The ’59 White Sox are one of the most distinguished teams in franchise history. The “Go-Go” Sox were a weak hitting bunch but were famous for their baserunning, pitching and fielding. In other words, they were a team after Ozzie’s own heart. I thought it would be at least a bit interesting to look back at the ’59 team with some help from Sean Smith’ Historical WAR database. Here’s a pretty little graph I threw together, breaking down the team’s runs above average by hitting, baserunning, fielding and pitching.

Quick hits:

  • I’m including pitcher’s batting, but if you take the pitchers out of the equation and the hitting rises to -21 runs; still pretty rough. They weren’t the worst hitting team in the league, but their OPS+ of 91 was good for 6th in the league out of 8 teams.
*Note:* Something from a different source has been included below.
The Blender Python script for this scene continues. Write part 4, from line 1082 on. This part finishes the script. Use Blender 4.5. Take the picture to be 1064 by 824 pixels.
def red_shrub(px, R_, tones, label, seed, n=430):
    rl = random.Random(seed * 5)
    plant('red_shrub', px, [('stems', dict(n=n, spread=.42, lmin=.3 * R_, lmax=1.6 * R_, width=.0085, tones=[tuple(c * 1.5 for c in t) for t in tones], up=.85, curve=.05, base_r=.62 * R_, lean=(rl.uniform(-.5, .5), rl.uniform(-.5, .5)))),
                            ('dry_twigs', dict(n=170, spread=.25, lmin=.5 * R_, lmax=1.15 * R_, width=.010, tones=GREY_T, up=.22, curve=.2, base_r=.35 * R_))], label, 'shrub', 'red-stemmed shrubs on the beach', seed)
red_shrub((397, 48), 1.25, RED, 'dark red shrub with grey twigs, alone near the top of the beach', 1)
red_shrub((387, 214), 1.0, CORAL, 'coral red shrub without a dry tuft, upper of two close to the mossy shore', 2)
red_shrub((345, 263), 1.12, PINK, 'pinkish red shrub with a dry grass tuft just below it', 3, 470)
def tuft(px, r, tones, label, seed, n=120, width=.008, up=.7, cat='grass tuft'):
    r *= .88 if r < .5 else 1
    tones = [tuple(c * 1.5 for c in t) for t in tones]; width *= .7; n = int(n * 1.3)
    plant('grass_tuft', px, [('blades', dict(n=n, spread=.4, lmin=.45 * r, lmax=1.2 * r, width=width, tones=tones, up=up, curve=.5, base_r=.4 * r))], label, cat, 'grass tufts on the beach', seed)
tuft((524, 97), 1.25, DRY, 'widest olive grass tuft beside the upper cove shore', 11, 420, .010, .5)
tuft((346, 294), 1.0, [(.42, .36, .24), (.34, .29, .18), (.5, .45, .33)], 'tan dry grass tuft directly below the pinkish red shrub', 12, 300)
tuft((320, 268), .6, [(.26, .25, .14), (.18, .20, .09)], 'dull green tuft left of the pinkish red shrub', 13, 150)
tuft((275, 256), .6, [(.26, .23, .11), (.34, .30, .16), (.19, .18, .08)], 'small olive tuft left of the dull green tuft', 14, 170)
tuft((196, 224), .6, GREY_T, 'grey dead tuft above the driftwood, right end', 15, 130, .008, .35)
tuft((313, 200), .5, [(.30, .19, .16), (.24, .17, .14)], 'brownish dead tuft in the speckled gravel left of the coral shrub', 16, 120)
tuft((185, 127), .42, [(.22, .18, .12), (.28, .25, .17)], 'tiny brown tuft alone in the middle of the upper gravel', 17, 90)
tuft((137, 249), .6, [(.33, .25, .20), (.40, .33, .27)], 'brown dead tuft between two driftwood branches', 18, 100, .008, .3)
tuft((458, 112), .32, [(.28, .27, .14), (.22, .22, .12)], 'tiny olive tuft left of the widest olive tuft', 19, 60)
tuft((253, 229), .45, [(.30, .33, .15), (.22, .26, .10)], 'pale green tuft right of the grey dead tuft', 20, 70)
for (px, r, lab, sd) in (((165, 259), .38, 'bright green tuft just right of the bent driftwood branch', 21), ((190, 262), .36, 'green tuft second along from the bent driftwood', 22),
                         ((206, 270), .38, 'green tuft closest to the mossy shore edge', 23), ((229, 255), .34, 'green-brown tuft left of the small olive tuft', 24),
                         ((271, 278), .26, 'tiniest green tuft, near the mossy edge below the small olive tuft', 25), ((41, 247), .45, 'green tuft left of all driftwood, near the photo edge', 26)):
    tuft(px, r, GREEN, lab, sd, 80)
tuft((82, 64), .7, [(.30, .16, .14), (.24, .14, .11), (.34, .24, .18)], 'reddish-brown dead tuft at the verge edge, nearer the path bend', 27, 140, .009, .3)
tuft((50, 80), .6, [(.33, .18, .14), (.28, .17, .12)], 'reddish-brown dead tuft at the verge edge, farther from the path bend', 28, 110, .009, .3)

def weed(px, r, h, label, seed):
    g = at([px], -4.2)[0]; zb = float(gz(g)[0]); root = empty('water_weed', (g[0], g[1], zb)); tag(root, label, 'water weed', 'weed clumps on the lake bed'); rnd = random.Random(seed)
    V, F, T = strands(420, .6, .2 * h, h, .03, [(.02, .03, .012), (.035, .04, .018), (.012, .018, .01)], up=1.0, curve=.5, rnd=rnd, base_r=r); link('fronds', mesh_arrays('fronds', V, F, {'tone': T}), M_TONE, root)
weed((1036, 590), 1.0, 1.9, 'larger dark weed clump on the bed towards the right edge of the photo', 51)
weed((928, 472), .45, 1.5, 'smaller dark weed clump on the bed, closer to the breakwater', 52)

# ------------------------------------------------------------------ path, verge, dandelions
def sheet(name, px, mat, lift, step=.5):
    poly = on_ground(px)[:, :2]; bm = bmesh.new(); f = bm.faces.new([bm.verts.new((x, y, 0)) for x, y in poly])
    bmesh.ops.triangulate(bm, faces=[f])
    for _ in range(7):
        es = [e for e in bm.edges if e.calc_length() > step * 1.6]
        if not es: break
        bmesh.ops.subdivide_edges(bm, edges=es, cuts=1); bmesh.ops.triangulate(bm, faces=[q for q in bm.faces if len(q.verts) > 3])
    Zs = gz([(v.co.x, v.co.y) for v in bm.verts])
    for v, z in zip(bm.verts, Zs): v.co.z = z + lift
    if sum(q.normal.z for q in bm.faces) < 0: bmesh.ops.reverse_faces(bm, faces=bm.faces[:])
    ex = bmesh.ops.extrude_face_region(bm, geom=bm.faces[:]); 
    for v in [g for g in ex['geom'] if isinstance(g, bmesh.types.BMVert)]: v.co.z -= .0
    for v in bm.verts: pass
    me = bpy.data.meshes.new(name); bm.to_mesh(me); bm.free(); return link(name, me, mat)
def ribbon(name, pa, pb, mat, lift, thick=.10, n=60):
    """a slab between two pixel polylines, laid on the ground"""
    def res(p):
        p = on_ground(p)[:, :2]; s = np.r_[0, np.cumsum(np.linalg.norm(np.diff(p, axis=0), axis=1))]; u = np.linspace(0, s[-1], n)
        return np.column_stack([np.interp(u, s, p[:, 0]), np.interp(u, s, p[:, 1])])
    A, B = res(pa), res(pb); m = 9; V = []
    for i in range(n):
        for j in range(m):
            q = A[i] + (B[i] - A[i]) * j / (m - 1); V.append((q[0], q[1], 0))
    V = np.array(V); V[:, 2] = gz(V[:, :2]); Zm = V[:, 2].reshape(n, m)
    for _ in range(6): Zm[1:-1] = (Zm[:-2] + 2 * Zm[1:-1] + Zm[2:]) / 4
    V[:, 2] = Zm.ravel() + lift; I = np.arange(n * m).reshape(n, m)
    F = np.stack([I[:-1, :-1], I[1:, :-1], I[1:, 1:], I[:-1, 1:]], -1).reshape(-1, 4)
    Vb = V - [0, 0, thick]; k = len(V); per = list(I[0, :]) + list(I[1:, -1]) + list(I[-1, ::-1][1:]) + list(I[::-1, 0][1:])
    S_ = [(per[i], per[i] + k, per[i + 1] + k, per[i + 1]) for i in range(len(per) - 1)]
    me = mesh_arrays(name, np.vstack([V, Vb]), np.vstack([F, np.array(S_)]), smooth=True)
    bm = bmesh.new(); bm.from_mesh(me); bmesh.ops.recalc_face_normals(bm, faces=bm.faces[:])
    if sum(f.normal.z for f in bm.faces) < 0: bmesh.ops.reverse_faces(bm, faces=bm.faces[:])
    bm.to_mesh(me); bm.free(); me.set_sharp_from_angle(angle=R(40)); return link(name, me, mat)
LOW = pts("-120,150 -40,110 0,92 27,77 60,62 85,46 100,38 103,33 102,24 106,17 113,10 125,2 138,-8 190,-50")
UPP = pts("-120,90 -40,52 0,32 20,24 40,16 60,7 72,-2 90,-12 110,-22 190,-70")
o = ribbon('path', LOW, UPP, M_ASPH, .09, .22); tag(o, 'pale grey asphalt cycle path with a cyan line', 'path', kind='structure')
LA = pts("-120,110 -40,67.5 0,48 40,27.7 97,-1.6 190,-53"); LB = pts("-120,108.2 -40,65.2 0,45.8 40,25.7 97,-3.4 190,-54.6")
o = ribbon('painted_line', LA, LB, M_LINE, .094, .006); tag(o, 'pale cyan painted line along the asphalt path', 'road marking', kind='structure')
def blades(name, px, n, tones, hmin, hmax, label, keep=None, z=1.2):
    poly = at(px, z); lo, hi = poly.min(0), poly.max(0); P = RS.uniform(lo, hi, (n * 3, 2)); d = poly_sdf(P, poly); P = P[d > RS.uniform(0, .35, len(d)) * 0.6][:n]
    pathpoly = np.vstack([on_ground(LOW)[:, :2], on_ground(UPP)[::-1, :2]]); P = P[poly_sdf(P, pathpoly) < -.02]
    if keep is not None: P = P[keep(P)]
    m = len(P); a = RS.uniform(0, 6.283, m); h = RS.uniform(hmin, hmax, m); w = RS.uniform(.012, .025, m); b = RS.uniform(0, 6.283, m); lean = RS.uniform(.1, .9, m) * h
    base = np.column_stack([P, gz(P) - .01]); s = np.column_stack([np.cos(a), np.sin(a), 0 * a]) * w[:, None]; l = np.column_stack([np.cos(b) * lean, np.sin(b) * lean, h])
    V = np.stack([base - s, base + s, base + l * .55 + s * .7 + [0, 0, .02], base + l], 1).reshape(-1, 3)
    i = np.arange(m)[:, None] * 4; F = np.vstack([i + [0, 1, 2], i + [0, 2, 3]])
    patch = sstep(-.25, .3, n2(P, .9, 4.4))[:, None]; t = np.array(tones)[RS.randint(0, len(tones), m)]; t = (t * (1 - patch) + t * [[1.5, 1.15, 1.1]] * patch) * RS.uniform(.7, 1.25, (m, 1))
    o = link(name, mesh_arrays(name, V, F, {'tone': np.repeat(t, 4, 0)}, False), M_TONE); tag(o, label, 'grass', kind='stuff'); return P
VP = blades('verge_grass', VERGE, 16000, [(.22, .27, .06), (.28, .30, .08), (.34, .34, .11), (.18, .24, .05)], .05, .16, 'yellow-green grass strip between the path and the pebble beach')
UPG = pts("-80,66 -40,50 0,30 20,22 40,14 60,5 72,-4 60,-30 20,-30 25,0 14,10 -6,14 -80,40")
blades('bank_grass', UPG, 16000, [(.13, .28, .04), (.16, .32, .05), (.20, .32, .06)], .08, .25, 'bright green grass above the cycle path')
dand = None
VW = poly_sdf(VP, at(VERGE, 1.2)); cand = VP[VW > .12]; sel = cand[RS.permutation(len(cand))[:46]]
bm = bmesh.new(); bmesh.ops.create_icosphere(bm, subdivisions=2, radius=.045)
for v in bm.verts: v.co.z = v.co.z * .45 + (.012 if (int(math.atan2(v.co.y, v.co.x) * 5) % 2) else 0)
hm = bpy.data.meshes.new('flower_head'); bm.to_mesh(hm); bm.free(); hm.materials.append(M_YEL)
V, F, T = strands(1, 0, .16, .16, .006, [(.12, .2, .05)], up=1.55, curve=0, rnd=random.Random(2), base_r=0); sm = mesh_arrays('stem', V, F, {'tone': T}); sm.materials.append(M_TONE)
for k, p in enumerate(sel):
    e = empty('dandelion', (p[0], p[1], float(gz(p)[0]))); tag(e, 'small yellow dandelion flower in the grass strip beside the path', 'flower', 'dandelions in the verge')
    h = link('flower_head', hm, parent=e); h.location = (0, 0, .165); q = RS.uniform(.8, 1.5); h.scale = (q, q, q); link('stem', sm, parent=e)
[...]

  • The team had an ERA+ of 117, and their team ERA was 27 points higher than the second-best pitching staff, the Orioles. Their 85 fielding runs were far and away the best, and they stole 118 bases. League average was 52. Fox had 21 runs saved above average, Lollar, 5, Aparicio, 8.
  • Aparicio and Jim Landis accounted for 20 of the team’s 22 baserunning runs above average. As famous as the team was for their baserunning, the impact is small compared to their pitching and defense. For all the hem-hawing we have heard about running this spring, a two win gain is probably something that is abnormal for most teams. Running is great, but it takes a backseat to every thing else.
  • Landis should have won the Gold Glove to make it 4 Gold Glove winners on one team. Aparicio, Lollar and Fox all won, while Landis’ 25 runs saved above average made Al Kaline’s +8 pale in comparison. Of course, Kaline was a star and had a strong and well-deserved defensive reputation.
  • Early Wynn won the Cy Young on the back of 22 wins. While he had a good-looking ERA, so did the league. Wynn had 2.7 WAR, Shaw, 4.6.
  • Billy Goodman and Bubba Phillips formed a pretty nifty platoon at 3B, defensively speaking, with +17 runs.